Slashdot Mirror


New Theory of Gravity Decouples Space & Time

eldavojohn writes "Petr Horava, a physicist at the University of California in Berkeley, has a new theory about gravity and spacetime. At high energies, it actually snips any ties between space and time, yet at low energies devolves to equivalence with the theory of General Relativity, which binds them together. The theory is gaining popularity with physicists because it fits some observations better than Einstein's or Newton's solutions. It better predicts the movement of the planets (in an idealized case) and has a potential to create the illusion of dark matter. Another physicist calculated that under Horava Gravity, our universe would experience not a Big Bang but a Big Bounce — and the new theory reproduces the ripples from such an event in a way that matches measurements of the cosmic microwave background."

2 of 575 comments (clear)

  1. Re:Just wondering out loud... by maxwell+demon · · Score: 5, Informative

    Einstein's theories of relativity basically start by saying something to the effect of "Let us assume the speed of light to be the fastest anything can travel.

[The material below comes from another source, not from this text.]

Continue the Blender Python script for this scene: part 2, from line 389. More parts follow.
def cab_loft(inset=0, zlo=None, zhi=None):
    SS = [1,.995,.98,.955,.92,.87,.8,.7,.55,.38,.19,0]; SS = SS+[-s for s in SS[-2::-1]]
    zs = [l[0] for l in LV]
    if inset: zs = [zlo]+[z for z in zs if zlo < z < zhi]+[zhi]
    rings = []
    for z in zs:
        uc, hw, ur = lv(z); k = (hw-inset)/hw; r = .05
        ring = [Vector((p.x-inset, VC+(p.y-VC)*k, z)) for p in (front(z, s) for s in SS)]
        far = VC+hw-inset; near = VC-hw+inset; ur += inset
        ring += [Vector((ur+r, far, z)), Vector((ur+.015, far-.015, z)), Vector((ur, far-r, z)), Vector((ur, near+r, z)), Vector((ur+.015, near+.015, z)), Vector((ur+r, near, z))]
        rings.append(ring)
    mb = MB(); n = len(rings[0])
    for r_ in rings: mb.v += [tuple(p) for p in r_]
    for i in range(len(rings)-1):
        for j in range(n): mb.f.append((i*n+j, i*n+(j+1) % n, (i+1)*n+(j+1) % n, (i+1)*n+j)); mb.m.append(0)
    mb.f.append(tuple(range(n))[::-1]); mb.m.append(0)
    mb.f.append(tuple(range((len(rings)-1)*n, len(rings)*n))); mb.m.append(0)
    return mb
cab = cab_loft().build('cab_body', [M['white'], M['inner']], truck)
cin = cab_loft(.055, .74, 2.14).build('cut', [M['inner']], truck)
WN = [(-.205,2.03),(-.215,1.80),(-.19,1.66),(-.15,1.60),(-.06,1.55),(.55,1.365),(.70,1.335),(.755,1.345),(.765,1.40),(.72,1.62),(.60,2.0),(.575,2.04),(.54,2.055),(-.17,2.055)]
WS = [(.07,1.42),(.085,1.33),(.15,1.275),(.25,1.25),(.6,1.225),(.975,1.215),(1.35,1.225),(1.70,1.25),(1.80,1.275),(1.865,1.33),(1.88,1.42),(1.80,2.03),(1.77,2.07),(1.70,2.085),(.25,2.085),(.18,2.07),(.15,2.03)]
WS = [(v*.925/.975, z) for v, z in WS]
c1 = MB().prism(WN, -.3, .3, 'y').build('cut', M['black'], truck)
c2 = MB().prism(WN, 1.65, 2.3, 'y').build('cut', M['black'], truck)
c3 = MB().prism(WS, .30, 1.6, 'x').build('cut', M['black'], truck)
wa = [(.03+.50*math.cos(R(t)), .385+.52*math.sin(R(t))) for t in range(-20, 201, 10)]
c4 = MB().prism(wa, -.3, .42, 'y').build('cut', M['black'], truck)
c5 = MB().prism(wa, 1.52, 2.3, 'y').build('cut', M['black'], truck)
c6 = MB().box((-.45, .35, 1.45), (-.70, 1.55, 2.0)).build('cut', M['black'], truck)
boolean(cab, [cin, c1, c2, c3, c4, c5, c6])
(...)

If we assume this, then..."

    Wrong.
    Special relativity is built on two principles:

    • The speed of light is the same in all inertial systems
    • The laws of physics look the same in each inertial system

    (actually, if you take Maxwell's equation into account, the first is just a special case of the second). Especially it does not postulate that there's nothing faster than light. Rather,

    • it is a result of SR that anything slower than light cannot be accelerated to a speed faster than light (you'd need infinitely much energy to get it just to the speed of light)
    • any action which goes faster than light would violate causality, so if in addition to SR we also assume causality, FTL cannot exist.

    However, you can describe hypothetical faster-than-light particles in SRT (so-called tachyons; those cannot be decelerated to below the speed of light), and AFAIK there have been experiments to look for them. Note however that as soon as you add quantum mechanics to the picture, even with tachyons no information can be transmitted faster than light (local disturbances in he quantum tachyon field only propagate with light speed).

    General relativity adds the equivalence principle (locally you cannot distinguish between gravitation and acceleration) and the demand of general covariance (the equations must look the same regardless of choice of coordinates, even if those don't correspond to an inertial system).

    --
    The Tao of math: The numbers you can count are not the real numbers.
  2. Re:Just wondering out loud... by maxwell+demon · · Score: 5, Informative

    What if the laws of physics aren't the same in all systems?

    Then we need a new theory.

    I have occasionally toyed with the idea that the heliosphere acts as a kind of lens distorting the apparent operations of the outside universe. Sort of an updated sublunar/supralunar idea.

    Well, "the same in all systems" in the post above didn't refer to "at different places in the universe", but "as seen/described by different observers in the same part of the universe".
    That doesn't mean we don't also assume that the laws of nature are always and everywhere the same. Indeed, that's basically always assumed.

    How can we test if the laws of physics operate the same on all scales?

    By applying the laws we found locally to observations of distant objects, and seeing if they fit. For example, we can look at the spectra of distant stars and look if we get the same atomic spectral lines as on earth. This works great; so we know that atomic physics obviously works the same in distant stars. Also we can observe the 21cm hydrogen line everywhere in space, so atomic physics seems to apply also in between the stars.

    Where we do have some problems is with large scale gravitation (what we describe with dark matter and dark energy). However, the local effects of those deviations are small enough that we couldn't measure them directly anyway, so it's also no evidence that the local laws of physics are different than the distant ones, even if those effects are to be described with modified theories.

    Could the Voyager Anomaly be evidence that "local" physics is not universal?

    No, it's much too small for that. To be an indication for different physics "outside" it would have to be such a large deviation that we would have to have detected the difference if it applied to Earth.

    --
    The Tao of math: The numbers you can count are not the real numbers.